Sunday, July 6, 2014

Who Are the Frugal People?

Note: This was originally published May 17, 1999, when I was the Frugal Living Guide for Other sites have since picked it up and published it, but I own the rights to it. I am not complaining; on the contrary, it's a compliment when people think what I have written is worth repeating - as long as they attribute the work to me.

Frugal people are familiar with things like self-sufficiency, homeschooling, midwifery, simple living, alternative energy, dumpster diving and wild food foraging. We are also familiar with budgets, bank rates, and personal finance.

We live in every circumstance and situation imaginable, from past the end-of-the-road rural cabins, to highrise apartments. Some of us are passionate about the natural world around us, others feel as if allowing our hair to grow an extra inch is going natural. For some, "back to basics" means cooking a meal instead of eating out, for others, it means sawing the winter's wood with a crosscut saw.

Just as we are a diverse, broad ray in the spectrum of lifestyles, we are also perceived in many opposing ways.

"Frugality" can conjure up visions of continual black bean soup and shoes with cardboard insoles. "Mean" and "stingy" are the synonyms that come quickly to mind. Doing without, deprivation, and poor, are other words used to describe a state of being that's a threat rather than a blessing; a thing to be avoided rather than sought after.

But frugality (synonyms: economical, money-wise, canny) can also mean creatively making the available money do as many things as possible, down to creating and maintaining a comfortable savings account and living debt-free.

What and who are we, really? Most of us will find ourselves on neither end of this seesaw -- and seesaw it is. Nothing ever stays balanced exactly, so there is always a little adjustment to be made here, a little tuck to be taken there. Probably the only thing that can be said of frugal people is that they are determined to get the most and the best from the resources they have.

Most of us simply continue trying to be more and more frugal in various ways, but there are those who have the courage to completely sell out. Voluntary simplicity, they call it. A simpler, more frugal life isn't limited to those who have already made it, and changed their minds, either.

In the final test, living frugally is all about choices... yours and mine. When we begin to make conscious choices about how, when, and if we use your resources, we are immediately more in control. And when we're in control, the responsibility is ours -- for a more frugal tomorrow, personally and globally.

Sunday, June 22, 2014

Old Tshirts

Besides using old tshirt and tshirt material for "yarn" to make rugs, bags and the like, the material can be used in a lot of different ways!

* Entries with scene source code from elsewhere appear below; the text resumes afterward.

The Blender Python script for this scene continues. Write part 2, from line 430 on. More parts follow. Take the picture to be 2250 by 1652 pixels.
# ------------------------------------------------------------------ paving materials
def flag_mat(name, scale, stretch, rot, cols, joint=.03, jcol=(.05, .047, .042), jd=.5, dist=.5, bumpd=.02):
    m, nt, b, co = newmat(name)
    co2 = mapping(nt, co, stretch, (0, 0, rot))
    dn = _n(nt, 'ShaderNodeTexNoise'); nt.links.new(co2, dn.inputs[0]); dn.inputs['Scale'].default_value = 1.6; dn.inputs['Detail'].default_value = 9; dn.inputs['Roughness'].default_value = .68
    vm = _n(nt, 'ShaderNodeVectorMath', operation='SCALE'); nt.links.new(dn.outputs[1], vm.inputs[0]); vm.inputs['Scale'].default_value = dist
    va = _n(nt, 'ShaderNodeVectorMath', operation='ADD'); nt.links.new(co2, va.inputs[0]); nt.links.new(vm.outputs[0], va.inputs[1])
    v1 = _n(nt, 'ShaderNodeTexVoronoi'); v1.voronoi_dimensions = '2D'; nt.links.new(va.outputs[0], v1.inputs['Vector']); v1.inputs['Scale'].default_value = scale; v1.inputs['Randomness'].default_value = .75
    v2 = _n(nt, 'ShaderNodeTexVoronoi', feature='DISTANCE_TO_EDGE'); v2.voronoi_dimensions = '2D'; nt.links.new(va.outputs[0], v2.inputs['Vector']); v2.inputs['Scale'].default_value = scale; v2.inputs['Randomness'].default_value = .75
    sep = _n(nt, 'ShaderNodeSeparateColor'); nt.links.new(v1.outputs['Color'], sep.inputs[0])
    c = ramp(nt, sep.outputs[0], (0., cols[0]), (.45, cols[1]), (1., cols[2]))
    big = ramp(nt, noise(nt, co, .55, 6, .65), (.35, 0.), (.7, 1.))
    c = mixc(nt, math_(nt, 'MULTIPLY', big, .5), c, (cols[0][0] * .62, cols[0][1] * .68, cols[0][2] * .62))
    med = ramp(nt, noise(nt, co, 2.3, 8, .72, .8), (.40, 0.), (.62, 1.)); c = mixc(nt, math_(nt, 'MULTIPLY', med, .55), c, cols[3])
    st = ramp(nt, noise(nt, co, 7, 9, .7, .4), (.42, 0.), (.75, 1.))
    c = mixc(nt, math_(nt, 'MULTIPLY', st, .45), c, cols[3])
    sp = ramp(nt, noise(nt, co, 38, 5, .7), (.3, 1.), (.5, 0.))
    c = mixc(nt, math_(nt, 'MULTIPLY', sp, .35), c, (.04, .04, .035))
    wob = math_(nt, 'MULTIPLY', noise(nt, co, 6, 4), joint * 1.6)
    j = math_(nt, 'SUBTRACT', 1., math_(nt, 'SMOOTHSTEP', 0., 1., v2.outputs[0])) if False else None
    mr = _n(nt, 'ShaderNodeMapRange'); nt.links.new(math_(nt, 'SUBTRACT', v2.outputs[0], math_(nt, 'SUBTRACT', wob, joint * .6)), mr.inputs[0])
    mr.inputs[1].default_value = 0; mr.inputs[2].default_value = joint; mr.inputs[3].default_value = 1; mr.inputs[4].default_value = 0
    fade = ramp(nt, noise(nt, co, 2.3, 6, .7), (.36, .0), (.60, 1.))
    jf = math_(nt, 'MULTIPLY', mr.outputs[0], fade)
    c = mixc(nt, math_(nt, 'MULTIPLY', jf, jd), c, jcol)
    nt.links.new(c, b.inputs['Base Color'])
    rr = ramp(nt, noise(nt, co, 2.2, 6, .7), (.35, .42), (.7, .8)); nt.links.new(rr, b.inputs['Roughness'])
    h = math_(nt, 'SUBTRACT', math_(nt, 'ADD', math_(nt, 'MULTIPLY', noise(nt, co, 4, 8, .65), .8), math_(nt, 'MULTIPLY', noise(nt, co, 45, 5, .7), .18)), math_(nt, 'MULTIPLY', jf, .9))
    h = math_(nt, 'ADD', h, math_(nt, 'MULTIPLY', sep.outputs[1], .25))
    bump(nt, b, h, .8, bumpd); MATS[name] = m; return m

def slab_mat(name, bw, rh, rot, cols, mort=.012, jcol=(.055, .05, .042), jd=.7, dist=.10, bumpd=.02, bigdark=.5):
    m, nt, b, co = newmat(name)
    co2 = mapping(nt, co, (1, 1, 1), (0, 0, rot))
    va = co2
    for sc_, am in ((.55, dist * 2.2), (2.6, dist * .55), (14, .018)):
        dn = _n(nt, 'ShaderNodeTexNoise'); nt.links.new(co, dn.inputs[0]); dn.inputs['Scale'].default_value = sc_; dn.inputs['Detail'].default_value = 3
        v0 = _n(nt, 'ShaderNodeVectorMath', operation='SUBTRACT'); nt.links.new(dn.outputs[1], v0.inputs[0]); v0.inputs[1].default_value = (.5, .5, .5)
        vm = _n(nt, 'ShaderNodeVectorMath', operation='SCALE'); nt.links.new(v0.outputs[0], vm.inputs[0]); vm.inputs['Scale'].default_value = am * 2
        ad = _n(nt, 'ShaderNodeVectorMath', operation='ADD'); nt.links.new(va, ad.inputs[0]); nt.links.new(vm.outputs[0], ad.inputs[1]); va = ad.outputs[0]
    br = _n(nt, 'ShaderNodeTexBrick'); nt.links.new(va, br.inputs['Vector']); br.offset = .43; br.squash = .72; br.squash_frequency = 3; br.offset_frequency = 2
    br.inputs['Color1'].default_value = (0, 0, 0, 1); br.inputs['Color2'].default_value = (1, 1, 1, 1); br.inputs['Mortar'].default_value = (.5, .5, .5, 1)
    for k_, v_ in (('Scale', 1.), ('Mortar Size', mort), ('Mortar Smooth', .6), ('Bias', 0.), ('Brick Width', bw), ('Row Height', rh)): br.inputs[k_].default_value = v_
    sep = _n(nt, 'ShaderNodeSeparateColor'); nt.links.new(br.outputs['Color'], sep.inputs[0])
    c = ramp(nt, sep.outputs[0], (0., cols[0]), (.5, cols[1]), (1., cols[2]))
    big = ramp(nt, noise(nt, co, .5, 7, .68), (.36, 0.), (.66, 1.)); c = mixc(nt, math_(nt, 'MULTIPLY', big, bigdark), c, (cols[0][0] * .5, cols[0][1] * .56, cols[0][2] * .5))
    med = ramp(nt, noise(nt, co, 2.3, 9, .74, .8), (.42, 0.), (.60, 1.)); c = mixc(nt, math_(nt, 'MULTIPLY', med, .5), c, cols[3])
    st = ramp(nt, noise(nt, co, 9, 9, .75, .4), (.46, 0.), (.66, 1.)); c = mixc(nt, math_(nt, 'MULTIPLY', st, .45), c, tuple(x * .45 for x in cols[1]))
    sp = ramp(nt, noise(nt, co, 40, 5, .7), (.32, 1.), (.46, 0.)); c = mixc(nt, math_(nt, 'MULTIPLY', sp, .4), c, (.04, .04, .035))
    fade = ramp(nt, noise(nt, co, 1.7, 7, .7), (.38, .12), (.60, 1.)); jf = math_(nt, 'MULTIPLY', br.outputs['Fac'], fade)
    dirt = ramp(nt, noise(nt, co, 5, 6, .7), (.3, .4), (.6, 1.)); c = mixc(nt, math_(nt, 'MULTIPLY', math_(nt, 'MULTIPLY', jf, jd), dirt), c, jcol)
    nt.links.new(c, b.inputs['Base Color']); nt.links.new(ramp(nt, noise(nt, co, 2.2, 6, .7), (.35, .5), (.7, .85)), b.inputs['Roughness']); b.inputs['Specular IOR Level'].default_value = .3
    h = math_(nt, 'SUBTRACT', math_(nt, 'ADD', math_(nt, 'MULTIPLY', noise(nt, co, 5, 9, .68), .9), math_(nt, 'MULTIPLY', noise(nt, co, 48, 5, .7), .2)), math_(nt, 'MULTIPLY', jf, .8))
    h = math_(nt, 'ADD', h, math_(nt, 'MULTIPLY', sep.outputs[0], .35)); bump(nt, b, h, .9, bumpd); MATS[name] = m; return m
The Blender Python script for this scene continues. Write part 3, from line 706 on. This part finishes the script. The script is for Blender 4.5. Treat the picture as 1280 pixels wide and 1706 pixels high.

  • Cut the front and back out, then fold them in fourths and sew them together at the edges. Sew an "X" or other design all the way across it to hold the layers together: Hot pad made!

  • Cut two or three inch squares and use them for disposable makeup or nail polish removal.

  • Use them for padding in potholders.

  • Snip them in small pieces and use as stuffing in toys, throw pillows or door draft stoppers.

  • Cut the neckline bigger (no need to hem as it will curl), sew the bottom together and put it on a hanger on the wall to hold rags, plastic bags, sewing projects, etc.

  • The sleeves and any leftover pieces make great dust cloths.

Other ideas? I'm sure we all have a few old tshirts around!